Goal
Leave the pictures out. Retype exactly the lines below from the one containing "What Blender Python" through the one containing "camera height (m)", and no others.

Scene modeling code data:
● ● ● ● ● ● ●
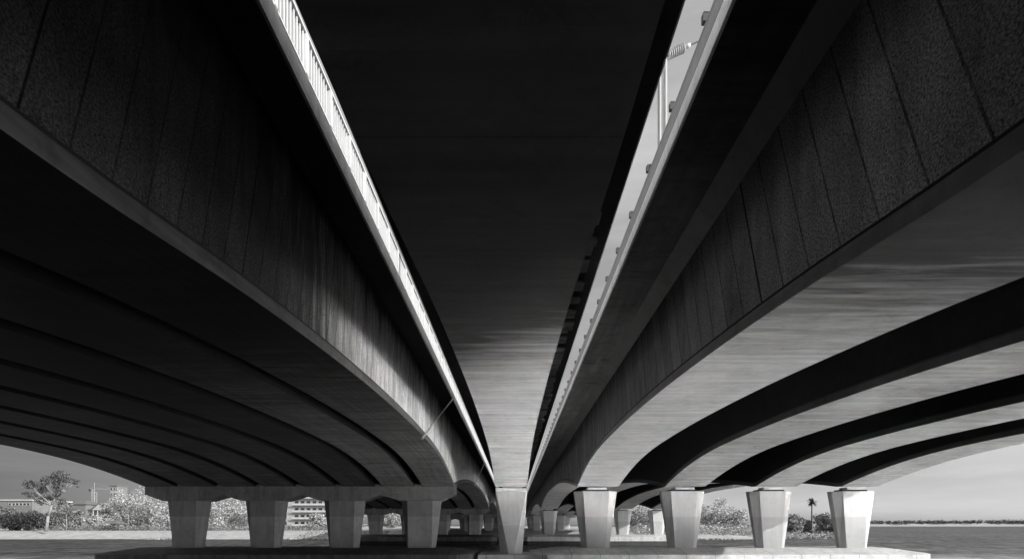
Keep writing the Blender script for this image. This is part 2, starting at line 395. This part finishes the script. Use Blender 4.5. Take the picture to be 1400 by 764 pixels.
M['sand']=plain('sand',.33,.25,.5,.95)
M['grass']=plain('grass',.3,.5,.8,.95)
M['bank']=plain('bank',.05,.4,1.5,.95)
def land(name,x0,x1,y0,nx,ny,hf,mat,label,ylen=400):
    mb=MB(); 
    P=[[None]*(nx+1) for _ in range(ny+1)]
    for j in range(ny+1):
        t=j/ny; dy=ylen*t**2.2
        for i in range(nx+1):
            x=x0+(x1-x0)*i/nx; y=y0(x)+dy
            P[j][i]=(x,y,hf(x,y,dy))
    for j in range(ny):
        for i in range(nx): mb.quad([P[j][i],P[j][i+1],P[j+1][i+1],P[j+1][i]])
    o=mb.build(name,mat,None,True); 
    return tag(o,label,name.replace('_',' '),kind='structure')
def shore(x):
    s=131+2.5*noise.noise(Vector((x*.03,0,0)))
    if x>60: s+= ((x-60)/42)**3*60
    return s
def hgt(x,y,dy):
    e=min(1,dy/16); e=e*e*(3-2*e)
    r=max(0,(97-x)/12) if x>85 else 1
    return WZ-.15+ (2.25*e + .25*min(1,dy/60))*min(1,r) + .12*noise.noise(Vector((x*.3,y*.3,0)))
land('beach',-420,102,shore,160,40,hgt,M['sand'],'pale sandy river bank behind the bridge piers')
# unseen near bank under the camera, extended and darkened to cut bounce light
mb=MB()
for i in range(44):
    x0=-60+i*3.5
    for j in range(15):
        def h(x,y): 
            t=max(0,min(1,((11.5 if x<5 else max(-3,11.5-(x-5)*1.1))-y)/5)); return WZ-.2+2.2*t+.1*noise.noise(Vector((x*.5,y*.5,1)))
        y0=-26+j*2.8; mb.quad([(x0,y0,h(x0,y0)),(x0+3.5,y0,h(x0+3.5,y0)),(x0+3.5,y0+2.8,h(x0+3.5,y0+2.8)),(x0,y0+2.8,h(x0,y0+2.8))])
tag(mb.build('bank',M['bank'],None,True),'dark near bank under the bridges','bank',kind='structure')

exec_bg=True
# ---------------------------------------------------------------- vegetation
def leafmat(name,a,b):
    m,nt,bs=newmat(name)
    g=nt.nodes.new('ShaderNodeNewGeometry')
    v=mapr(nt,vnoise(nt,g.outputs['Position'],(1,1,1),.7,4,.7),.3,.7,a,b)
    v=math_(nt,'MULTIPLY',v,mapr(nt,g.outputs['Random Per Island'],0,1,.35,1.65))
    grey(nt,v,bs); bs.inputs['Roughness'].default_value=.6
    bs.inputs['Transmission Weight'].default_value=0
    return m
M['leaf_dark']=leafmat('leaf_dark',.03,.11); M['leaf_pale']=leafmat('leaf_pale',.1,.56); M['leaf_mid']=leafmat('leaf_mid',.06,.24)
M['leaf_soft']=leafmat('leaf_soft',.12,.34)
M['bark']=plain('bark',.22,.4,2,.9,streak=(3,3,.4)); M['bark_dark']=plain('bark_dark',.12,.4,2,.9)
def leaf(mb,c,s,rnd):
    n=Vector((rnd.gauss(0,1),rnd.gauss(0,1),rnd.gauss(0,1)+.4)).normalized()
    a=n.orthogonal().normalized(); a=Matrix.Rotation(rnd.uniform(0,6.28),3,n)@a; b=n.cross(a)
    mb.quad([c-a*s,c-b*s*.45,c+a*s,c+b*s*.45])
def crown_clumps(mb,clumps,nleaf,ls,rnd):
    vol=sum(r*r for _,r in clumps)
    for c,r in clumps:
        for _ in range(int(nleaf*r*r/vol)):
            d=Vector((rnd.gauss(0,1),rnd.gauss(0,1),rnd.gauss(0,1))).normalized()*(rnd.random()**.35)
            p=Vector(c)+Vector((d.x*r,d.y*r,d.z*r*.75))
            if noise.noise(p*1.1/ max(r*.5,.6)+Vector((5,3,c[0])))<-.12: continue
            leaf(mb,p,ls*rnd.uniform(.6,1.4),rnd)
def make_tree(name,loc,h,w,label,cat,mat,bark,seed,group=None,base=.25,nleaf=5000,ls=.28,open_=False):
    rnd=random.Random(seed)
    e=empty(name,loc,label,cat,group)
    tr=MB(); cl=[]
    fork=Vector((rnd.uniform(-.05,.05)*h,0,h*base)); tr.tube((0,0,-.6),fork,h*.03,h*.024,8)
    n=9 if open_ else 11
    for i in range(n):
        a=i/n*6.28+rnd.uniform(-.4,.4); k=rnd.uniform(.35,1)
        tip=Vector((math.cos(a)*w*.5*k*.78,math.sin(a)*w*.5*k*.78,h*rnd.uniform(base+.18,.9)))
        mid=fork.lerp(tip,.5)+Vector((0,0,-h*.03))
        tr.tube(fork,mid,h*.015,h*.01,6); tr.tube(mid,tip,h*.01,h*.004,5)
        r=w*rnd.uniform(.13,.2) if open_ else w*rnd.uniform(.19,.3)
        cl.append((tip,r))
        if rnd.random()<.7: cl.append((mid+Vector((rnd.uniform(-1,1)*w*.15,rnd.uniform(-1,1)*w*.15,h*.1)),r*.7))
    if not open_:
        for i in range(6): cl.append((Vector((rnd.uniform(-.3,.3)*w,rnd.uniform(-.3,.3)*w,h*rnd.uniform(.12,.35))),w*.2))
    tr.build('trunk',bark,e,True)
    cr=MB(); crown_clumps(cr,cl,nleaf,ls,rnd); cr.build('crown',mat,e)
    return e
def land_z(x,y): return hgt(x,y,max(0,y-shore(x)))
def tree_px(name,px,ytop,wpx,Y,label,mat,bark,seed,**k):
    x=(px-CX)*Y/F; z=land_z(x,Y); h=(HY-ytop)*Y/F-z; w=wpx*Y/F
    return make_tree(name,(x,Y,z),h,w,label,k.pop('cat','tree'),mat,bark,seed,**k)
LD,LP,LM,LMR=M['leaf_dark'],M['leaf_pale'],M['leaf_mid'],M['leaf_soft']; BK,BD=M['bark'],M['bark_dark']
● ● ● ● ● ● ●
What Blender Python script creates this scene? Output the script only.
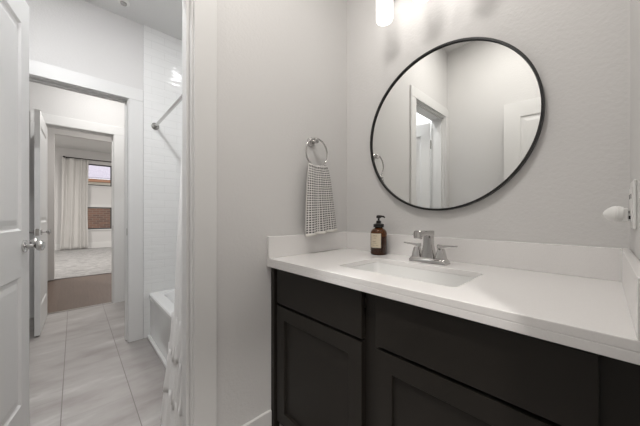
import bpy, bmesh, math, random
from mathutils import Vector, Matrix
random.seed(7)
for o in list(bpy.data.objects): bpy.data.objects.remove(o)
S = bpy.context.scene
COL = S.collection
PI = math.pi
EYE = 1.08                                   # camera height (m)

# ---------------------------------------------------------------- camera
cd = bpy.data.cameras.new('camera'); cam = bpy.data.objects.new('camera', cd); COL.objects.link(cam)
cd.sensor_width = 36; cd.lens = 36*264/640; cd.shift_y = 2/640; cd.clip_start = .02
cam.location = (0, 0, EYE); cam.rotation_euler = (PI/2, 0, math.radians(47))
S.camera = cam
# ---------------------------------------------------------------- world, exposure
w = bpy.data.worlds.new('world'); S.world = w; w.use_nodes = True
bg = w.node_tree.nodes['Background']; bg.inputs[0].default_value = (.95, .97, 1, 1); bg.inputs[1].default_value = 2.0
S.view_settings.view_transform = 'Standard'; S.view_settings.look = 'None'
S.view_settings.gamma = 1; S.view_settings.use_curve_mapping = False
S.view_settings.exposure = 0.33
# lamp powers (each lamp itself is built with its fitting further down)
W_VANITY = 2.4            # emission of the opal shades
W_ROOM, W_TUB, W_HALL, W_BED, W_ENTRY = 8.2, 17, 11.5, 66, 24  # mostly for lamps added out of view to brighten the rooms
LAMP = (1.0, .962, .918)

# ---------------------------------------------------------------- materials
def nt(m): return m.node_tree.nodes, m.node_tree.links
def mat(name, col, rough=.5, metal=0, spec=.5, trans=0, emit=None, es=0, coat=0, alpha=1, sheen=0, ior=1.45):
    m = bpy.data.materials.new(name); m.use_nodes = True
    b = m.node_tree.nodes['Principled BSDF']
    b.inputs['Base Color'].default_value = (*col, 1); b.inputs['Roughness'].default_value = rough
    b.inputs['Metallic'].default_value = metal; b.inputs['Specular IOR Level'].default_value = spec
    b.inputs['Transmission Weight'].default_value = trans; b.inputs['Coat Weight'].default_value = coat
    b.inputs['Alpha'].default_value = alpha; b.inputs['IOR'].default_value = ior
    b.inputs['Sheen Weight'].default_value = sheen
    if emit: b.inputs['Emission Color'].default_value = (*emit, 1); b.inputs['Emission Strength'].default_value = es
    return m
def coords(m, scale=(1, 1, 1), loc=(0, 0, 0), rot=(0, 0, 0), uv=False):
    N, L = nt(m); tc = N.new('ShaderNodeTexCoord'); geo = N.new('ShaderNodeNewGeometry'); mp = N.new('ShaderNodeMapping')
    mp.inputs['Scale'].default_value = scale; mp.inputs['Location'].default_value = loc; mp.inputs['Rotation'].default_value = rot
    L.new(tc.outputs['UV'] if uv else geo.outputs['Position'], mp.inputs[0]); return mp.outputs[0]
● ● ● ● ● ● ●
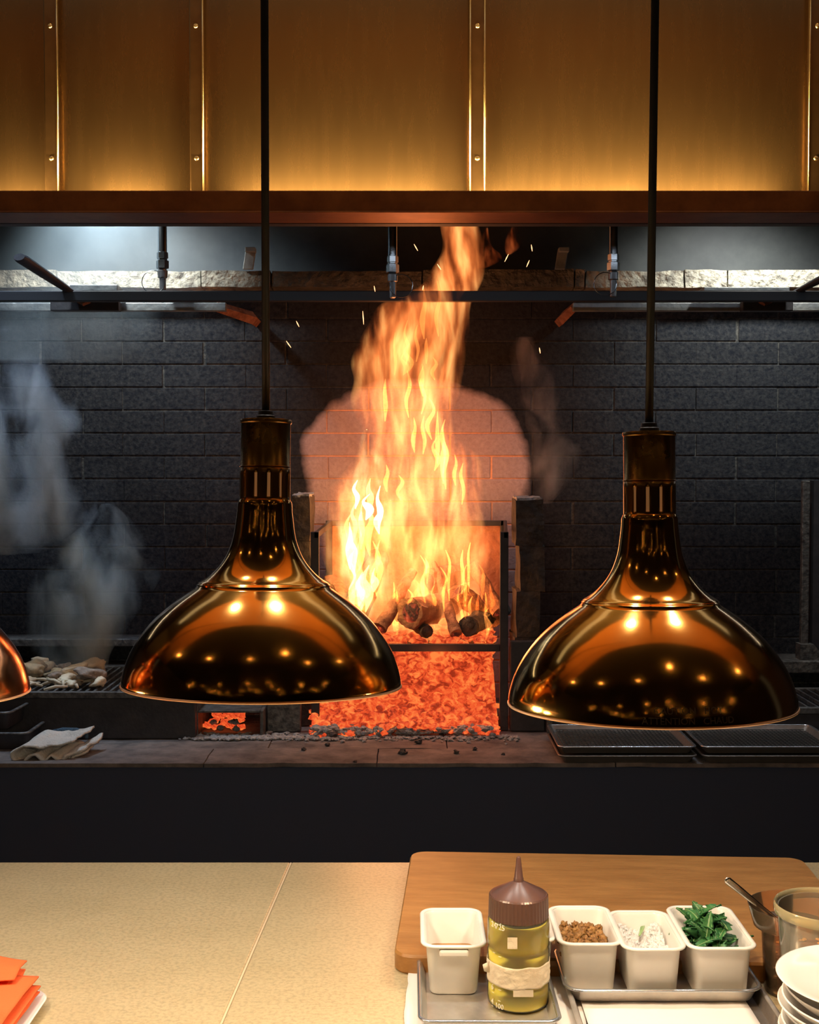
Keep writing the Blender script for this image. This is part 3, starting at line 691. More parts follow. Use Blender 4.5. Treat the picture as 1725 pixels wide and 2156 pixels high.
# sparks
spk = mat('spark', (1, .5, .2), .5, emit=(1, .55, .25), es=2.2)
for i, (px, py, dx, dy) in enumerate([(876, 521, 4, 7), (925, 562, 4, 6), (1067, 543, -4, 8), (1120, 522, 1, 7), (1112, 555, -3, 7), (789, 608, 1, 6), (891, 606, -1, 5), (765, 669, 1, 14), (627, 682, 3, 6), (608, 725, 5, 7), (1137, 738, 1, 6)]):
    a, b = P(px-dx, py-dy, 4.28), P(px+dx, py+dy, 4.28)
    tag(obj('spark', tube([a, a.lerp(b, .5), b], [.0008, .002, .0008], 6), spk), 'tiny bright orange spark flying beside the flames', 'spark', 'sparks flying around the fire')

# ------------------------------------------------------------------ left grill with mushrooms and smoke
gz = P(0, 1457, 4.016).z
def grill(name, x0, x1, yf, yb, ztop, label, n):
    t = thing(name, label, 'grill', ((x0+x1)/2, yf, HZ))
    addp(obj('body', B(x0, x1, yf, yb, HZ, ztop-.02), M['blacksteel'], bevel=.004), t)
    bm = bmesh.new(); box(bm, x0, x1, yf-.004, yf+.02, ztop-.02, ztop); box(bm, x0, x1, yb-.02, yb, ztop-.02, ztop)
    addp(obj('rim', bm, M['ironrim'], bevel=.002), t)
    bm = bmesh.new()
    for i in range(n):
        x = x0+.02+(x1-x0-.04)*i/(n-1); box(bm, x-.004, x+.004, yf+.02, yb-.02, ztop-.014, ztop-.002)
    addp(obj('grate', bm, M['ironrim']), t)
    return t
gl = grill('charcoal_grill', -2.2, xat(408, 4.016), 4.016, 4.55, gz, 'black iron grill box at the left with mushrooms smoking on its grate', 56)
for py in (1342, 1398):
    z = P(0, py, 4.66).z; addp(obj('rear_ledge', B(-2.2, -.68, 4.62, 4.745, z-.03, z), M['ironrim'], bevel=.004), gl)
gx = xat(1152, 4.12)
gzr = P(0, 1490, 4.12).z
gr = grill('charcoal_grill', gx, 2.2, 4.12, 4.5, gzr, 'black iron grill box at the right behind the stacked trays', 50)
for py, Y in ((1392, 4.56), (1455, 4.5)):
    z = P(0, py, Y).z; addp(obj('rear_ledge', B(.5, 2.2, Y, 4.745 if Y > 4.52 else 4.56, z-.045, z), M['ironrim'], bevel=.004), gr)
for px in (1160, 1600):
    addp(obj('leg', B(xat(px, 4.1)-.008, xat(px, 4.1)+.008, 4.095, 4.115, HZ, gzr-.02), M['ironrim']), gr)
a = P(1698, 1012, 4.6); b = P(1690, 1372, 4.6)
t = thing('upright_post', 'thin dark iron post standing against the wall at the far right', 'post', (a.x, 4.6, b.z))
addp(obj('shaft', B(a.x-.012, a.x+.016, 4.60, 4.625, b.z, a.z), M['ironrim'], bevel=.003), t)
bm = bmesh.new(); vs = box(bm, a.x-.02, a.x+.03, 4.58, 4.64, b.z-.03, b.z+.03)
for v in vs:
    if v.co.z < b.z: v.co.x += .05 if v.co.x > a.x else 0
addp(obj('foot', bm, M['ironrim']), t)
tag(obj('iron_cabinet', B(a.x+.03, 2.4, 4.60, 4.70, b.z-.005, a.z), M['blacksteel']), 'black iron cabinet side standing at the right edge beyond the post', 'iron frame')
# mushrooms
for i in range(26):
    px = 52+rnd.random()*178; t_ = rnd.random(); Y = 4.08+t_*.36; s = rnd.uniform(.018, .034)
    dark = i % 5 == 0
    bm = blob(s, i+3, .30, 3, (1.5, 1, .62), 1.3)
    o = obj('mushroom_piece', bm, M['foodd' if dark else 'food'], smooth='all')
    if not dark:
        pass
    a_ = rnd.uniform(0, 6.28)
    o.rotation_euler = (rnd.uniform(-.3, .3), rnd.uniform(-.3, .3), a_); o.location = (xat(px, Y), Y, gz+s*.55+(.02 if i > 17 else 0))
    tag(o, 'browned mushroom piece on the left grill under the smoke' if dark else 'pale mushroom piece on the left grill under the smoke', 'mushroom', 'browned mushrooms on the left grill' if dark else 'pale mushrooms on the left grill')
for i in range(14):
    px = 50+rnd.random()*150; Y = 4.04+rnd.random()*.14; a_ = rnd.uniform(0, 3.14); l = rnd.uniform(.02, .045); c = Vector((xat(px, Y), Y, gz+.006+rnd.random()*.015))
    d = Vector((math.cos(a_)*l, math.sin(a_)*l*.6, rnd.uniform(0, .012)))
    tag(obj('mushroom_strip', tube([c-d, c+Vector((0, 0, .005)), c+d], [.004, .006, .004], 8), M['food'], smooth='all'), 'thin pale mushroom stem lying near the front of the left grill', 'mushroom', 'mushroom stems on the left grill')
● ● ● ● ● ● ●
Correct answer
What Blender Python script creates this scene? Output the script only.
import bpy, bmesh, math, random
from mathutils import Vector, Matrix
random.seed(7)
for o in list(bpy.data.objects): bpy.data.objects.remove(o)
S = bpy.context.scene
COL = S.collection
PI = math.pi
EYE = 1.08                                   # camera height (m)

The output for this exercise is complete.